Iranian state television has announced the death of former President and leading reformer Akbar Hashemi Rafsanjani.
This is VOA news.
Scotland's First Minister Nicola Sturgeon said on the BBC Andrew Marr show Sunday that she is serious about the possibility of a second Scottish independence referendum.
"If we're going to be ignored, if our voice has been completely cast aside, our interests cast aside, then that can happen on anything. And we have to ask ourselves in Scotland are we happy to have the direction of our country, the kind of country we want to be determined by a right-wing Conservative government."
Ms. Sturgeon has hinted that a full withdrawal from the EU and its common market could lead to another vote for independence.
Meanwhile, British Prime Minister Theresa May says she will announce details of her nation's exit from the European Union in the next few weeks. She denied accusations that her government is muddled about Brexit.
She told a Sky news interviewer that Britain will leave the bloc's single market and not try to keep bits of membership. Ms. May also said she has had good conversations with U.S. President-elect Donald Trump even though she labeled as unacceptable some of Trump's comments about women.
Ghanaian President Nana Akufo-Addo has been sworn into office. Ghanaians are looking for an end to the nation's current economic hardships as we hear from Francisca Kakra Forson.
An arduous task lays ahead for the new president who inherits a weak economy with an increasing debt, high inflation, plummeting commodities prices and the cedi's free fall.
President Akufo-Addo in his inaugural speech promised prosperity for all Ghanaians.
"We must create wealth and restore happiness to our nation."
Some young Ghanaians are highly expectant of the prospects of an Akufo-Addo government.
Francisca Kakra Forson, Accra.
Nigeria's President Muhammadu Buhari says his government is still trying to find the remaining Chibok girls that are held captive by the militant group Boko Haram.
Marking day 1,000 of the girls' abduction, President Buhari wrote on Twitter Sunday that hopes all of the girls will soon be back home.

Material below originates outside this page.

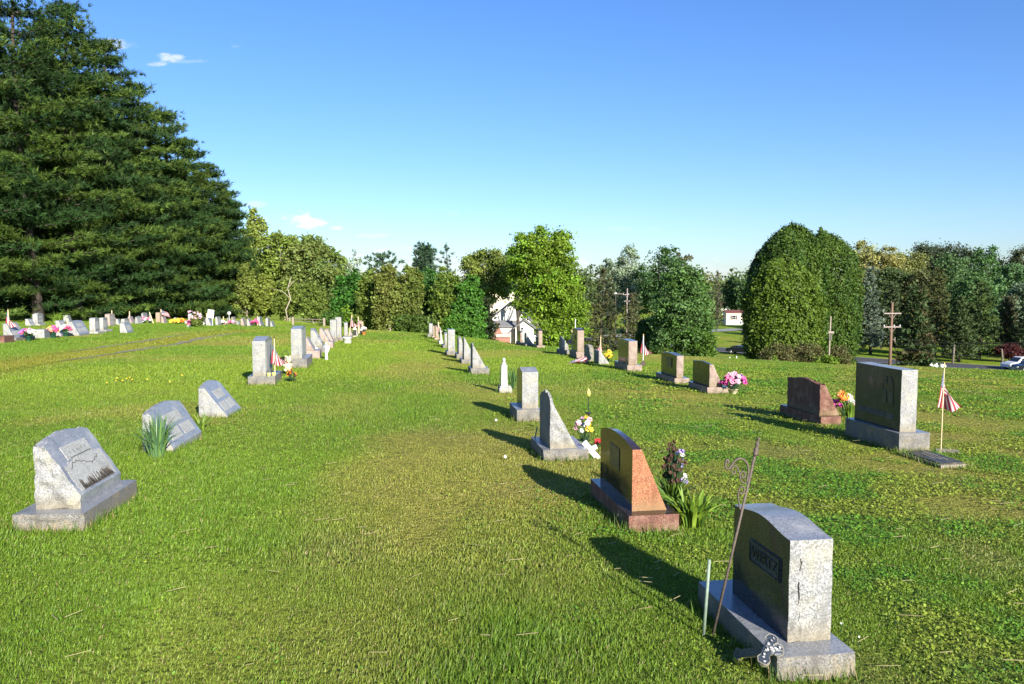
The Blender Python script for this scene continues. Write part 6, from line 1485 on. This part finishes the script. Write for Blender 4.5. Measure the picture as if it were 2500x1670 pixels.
# ------------------------------------------------------------------ lawn: blades, clover, straw
def in_foot(x, y):
    m_ = np.zeros(len(x), bool)
    for (ox, oy, c, s, a0, a1, b0, b1) in FOOT:
        dx_, dy_ = x - ox, y - oy; lx_ = dx_ * c + dy_ * s; ly_ = -dx_ * s + dy_ * c
        m_ |= (lx_ > a0) & (lx_ < a1) & (ly_ > b0) & (ly_ < b1)
    return m_
def sample(z0, z1, dens, umax=.74):
    area = umax * (z1 ** 2 - z0 ** 2); n = int(area * dens)
    y = np.sqrt(RNG.random(n) * (z1 ** 2 - z0 ** 2) + z0 ** 2); x = (RNG.random(n) * 2 - 1) * umax * y
    return x, y
BV, BT, BQ, BC = [], [], [], []; boff = 0
def crest(x, y): return np.interp(np.clip(x / y, -1.2, 1.2), U_K, C_K) + 6
def blades(z0, z1, dens, h, wd, seg2=True):
    global boff
    x, y = sample(z0, z1, dens)
    dry, bare, right, c = lawn_col(x, y)
    h2 = fbm(x * .8, y * .8, 41, 3)
    dA = dist_line(x, y, TA); dB = dist_line(x, y, TB); mo = np.clip(1.5 - np.maximum(dA, dB) / 1.7, 0, 1); tr_ = (dA < .17) | (dB < .14)
    keep = ~in_foot(x, y) & (RNG.random(len(x)) > bare * .75) & ~(tr_ & (RNG.random(len(x)) < .8)) & (y < crest(x, y))
    clov = np.clip((fbm(x * 1.3, y * 1.3, 61, 3) - .42) * 6, 0, 1) * right
    keep &= RNG.random(len(x)) > clov * .62
    x, y, dry, bare, right, h2, mo = [a[keep] for a in (x, y, dry, bare, right, h2, mo)]
    n = len(x); rgb = lawn_rgb(x, y)
    rgb = rgb * (1 - mo)[:, None] + np.array([.25, .25, .035]) * mo[:, None]
    rgb *= (1 + .22 * RNG.normal(size=(n, 1)))
    straw = RNG.random(n) < (.03 + .07 * dry + .15 * bare); rgb[straw] = STRAWC * RNG.uniform(.7, 1.2, (straw.sum(), 1))
    tuft = np.clip((h2 - .45) * 3, 0, 1)
    deep = RNG.random(n) < .35 * tuft; rgb[deep] = rgb[deep] * .5 + DEEP * .6
    hh = h * (.55 + .75 * RNG.random(n)) * (.75 + .75 * tuft - .35 * dry) * (1 - .3 * right)
    z = terrain(x, y) - .006; az = RNG.uniform(0, 2 * np.pi, n); ln_ = RNG.uniform(.15, .95, n) * hh
    p = np.stack([x, y, z], 1); d = np.stack([np.cos(az), np.sin(az), np.zeros(n)], 1); e = np.stack([-np.sin(az + .6), np.cos(az + .6), np.zeros(n)], 1) * (wd * RNG.uniform(.6, 1.3, n) / 2)[:, None]
    up = np.array([0, 0, 1.0])
    rgb = np.clip(rgb, .01, 1)
    if seg2:
        m_ = p + d * (ln_ * .35)[:, None] + up * (hh * .6)[:, None]; t = p + d * ln_[:, None] + up * hh[:, None]
        V = np.stack([p - e, p + e, m_ + e * .8, m_ - e * .8, t], 1).reshape(-1, 3); i0 = boff + np.arange(n) * 5
        BQ.append(np.stack([i0, i0 + 1, i0 + 2, i0 + 3], 1)); BT.append(np.stack([i0 + 3, i0 + 2, i0 + 4], 1)); BC.append(np.repeat(rgb, 5, 0)); boff += n * 5
    else:
        t = p + d * ln_[:, None] + up * hh[:, None]; V = np.stack([p - e, p + e, t], 1).reshape(-1, 3); i0 = boff + np.arange(n) * 3
        BT.append(np.stack([i0, i0 + 1, i0 + 2], 1)); BC.append(np.repeat(rgb, 3, 0)); boff += n * 3
    BV.append(V)
blades(1.6, 5, 13000, .032, .0046)
blades(5, 9, 6500, .034, .0065)
blades(9, 16, 2500, .035, .010, False)
blades(16, 30, 800, .045, .018, False)
blades(30, 80, 160, .05, .035, False)
# uncut grass left standing round the stones
ex, ey = [], []
for (ox, oy, c, s_, a0, a1, b0, b1) in FOOT:
    if oy > 22: continue
    per_ = 2 * (a1 - a0 + b1 - b0); k = int(per_ * (260 if oy < 10 else 130))
    for _ in range(k):
        e = random.random() * per_; o_ = abs(random.gauss(0, .03)) + .004
        if e < a1 - a0: lx_, ly_ = a0 + e, b0 - o_
        elif e < 2 * (a1 - a0): lx_, ly_ = a0 + e - (a1 - a0), b1 + o_
        elif e < 2 * (a1 - a0) + (b1 - b0): lx_, ly_ = a0 - o_, b0 + e - 2 * (a1 - a0)
        else: lx_, ly_ = a1 + o_, b0 + e - 2 * (a1 - a0) - (b1 - b0)
        ex.append(ox + lx_ * c - ly_ * s_); ey.append(oy + lx_ * s_ + ly_ * c)
ex = np.array(ex); ey = np.array(ey); n = len(ex); az = RNG.uniform(0, 6.283, n); hh = RNG.uniform(.03, .095, n) * (.5 + fbm(ex * 3, ey * 3, 5, 2)); wd = .004 + .0004 * ey
p = np.stack([ex, ey, terrain(ex, ey) - .005], 1); e = np.stack([-np.sin(az), np.cos(az), 0 * az], 1) * (wd / 2)[:, None]; t = p + np.stack([np.cos(az) * hh * .45, np.sin(az) * hh * .45, hh], 1)
V = np.stack([p - e, p + e, t], 1).reshape(-1, 3); BT.append(boff + np.arange(n * 3).reshape(n, 3)); BV.append(V); rgb = np.where(RNG.random((n, 1)) < .22, STRAWC[None], np.array([[.11, .21, .025]])) * RNG.uniform(.6, 1.3, (n, 1)); BC.append(np.repeat(rgb, 3, 0)); boff += n * 3
# clover and weed leaves
def clover(z0, z1, dens, size, hgt=.038):
    global boff
    x, y = sample(z0, z1, dens); dry, bare, right, c = lawn_col(x, y)
    cl_ = np.clip((fbm(x * 1.3, y * 1.3, 61, 3) - .40) * 6, 0, 1) * (right * .95 + .04)
    keep = (RNG.random(len(x)) < cl_) & ~in_foot(x, y) & (y < crest(x, y)) & (RNG.random(len(x)) > bare * .8)
    x, y, dry = x[keep], y[keep], dry[keep]; n = len(x)
    k = np.clip((fbm(x * 2.2 + 9, y * 2.2, 71, 3) - .45) * 6, 0, 1)[:, None]
    rgb = np.array([.105, .235, .022]) * k + np.array([.225, .285, .036]) * (1 - k); rgb = rgb * (1 + .28 * RNG.normal(size=(n, 1))); rgb = np.clip(rgb, .012, 1)
    bump_ = .6 + .9 * fbm(x * 4, y * 4, 81, 2)
    z = terrain(x, y) + hgt * RNG.random(n) * bump_
    nn = np.stack([RNG.normal(size=n) * .5, RNG.normal(size=n) * .5 - .15, np.ones(n)], 1); nn /= np.linalg.norm(nn, axis=1)[:, None]
    a = np.cross(nn, RNG.normal(size=(n, 3))); a /= np.linalg.norm(a, axis=1)[:, None]; b = np.cross(nn, a); s = (size * RNG.uniform(.5, 1.4, n) / 2)[:, None]; p = np.stack([x, y, z], 1)
    V = np.stack([p - a * s, p - b * s * .7, p + a * s * .9, p + b * s * .7], 1).reshape(-1, 3); i0 = boff + np.arange(n) * 4
    BQ.append(np.stack([i0, i0 + 1, i0 + 2, i0 + 3], 1)); BV.append(V); BC.append(np.repeat(rgb, 4, 0)); boff += n * 4
clover(1.6, 6, 7000, .017)
clover(6, 12, 3000, .024)
clover(12, 24, 700, .042)
# cut straw lying about
x, y = sample(2.2, 12, 3.2); n = len(x); az = RNG.normal(0, .5, n); L_ = RNG.uniform(.03, .13, n); z = terrain(x, y) + RNG.uniform(.03, .055, n)
dx_ = np.cos(az) * L_; dy_ = np.sin(az) * L_; wv = .0022 + .0004 * y
V = np.stack([np.stack([x, y, z], 1), np.stack([x + dx_, y + dy_, z + .01], 1), np.stack([x + dx_, y + dy_ + wv, z + .012], 1), np.stack([x, y + wv, z + .002], 1)], 1).reshape(-1, 3)
BV.append(V); BQ.append(boff + np.arange(n * 4).reshape(n, 4)); BC.append(np.repeat(np.clip(np.array([[.50, .42, .22]]) * RNG.uniform(.7, 1.2, (n, 1)), 0, 1), 4, 0)); boff += n * 4
go = np_mesh('grass', np.concatenate(BV), [np.concatenate(BQ), np.concatenate(BT)], [GRASSM], colors=np.concatenate(BC)); tag(go, 'short mown grass and clover with dry straw', 'grass', kind='stuff')

# dandelions, daisies
dn = [(1228, 574), (1333, 553), (1345, 520), (1405, 548), (1452, 525), (1490, 512), (1518, 535), (1490, 548), (1690, 534), (1950, 563), (2087, 485)]
for i, (a, b_) in enumerate(dn):
    G = P(a * .213, 820 + b_ * .213); r = thing('dandelion', G, 'yellow dandelion in the loose cluster on the left lawn', 'flower', 'yellow dandelions on the left lawn'); q = MB(); q.tube([(0, 0, 0), (0, 0, .06)], .003, 4); q.build('stem', LEAFD, r); q = MB()
    for _ in range(3): petals(q, Vector((0, 0, .065)), .018, 0, 8)
    q.build('blossom', YELLOW, r)
for i, (px, py) in enumerate([(1211, 1034), (1233, 1126), (2053, 1544), (2096, 1578)]):
    G = P(px, py); r = thing('white_flower', G, ['white blossom in the grass left of the grey peaked headstone', 'white blossom in the grass left of the rough slant headstone', 'white clover head right of the WERTZ headstone'][min(i, 2)], 'flower', 'white blossoms in the grass' if i < 2 else 'clover heads right of the near headstone'); q = MB(); q.tube([(0, 0, 0), (0, 0, .045)], .002, 4).build('stem', LEAFD, r); q = MB()
    for _ in range(3): petals(q, Vector((0, 0, .05)), .02 if i < 2 else .006, 0, 7)
    q.build('blossom', WHITEF, r)
for o in bpy.data.objects:
    if 'dims' in o: del o['dims']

The suspect who is alleged to have shot and wounded an official with the U.S. consulate in Guadalajara, Mexico, on Friday has been arrested. He has not yet been identified.
The wounded American official, identified as 13-year foreign service officer Christopher Ashcraft, is said to be in stable condition.
U.S. President Barack Obama says he "underestimated" the impact of the Russian campaign of misinformation and computer hacking.
The [report] remark, rather, follows a conclusion by U.S. intelligence officials that Russia meddled in the recent U.S. presidential election.
Mr. Obama told ABC News This Week that he doesn't think that he underestimated Russian President Vladimir Putin, alleged by U.S. intelligence to have ordered the effort to undermine American elections.
In Washington, I'm David DeForest.
That's the latest world news from VOA.